There are, and always have been, elements in both major parties that align with my views. Similarly, there have always been elements of both major parties that don’t align with my views. Therefore, I have swung between the parties. I do not consider myself a moderate, or somehow more objective than other people. I just vote for people who seem to match my views on major issues.

However, just as Communism imploded in 1989, I can see 20th Century Liberal Capitalism beginning to implode. The Liberal wing of both parties is in decline. Government relying on consent of the governed? Behavioral scientists challenge the meaningfulness of consent and focus on cognitive biases. Public decisions as the result of participatory legislatures? There is growing pressure to cede political evaluation of policy options to the technical advisers charged with evaluating the consequences of those options. Freedom of the press? There is growing pressure to regulate the flow of information, especially information with political import. Rights of individual defendants? There is growing pressure to subjugate presumption of innocence and due process not to rights of the alleged victim, but to the alleged harm experienced by observers affected by a similar crime. The ideal of justice as blind and focused on the actions only of the accused individual? The move is toward the exact opposite.
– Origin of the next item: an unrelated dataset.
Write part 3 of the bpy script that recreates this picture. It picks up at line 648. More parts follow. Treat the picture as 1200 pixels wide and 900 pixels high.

But most dangerously, in my opinion, is the success of illiberal activists. It is often intentional propaganda and obfuscation. The definitions of terms are changed after the fact to smear public figures. Just like the Committee of Public Safety at the height of the reign of terror, being labeled a moderate is to be accused of a thought crime. Rather than engage in substantive debate, the young are being trained to de-platform those they disagree with. Trivial activities from long lost decades are dug up to degrade ‘the enemy’ and drive them from the public square.

There is no safe harbor. To be inclusive is to culturally appropriate and be oppressive. To be neutral is to default to the dominant and be oppressive. To be silent is to be complicit with evil.

Basic functions like police are being undermined. Despite polling among African-Americans favoring more police resources to reduce response times in African-American neighborhoods considered underserved, activists demand defunding the police. Despite minority mayors raising police funding pursuant to recommendations of the 2015 blue ribbon panel formed by a minority Attorney General serving a minority President, people who try to discuss defunding police rather than repeat the slogan (not even in opposition yet) are branded oppressors or sell-outs.

Of course, none of this is the first or the worst in American history. It does not need to be either first or worst to be bad. And I am humble enough to consider that my values could be wrong, maybe all this is good. But large or small, good or bad, the rise of illiberalism among the young is unmistakable.

The Progressive wing of the Democratic Party is anything but. Among a growing number, justice is defined in terms of the group, not in terms of the individual. Due process and equality before the law for political opponents are labeled microaggressions. Attempts to strip the law of references to race are actually redefined as racism. Joe Biden may be the last post WWII consensus president nominated by either party.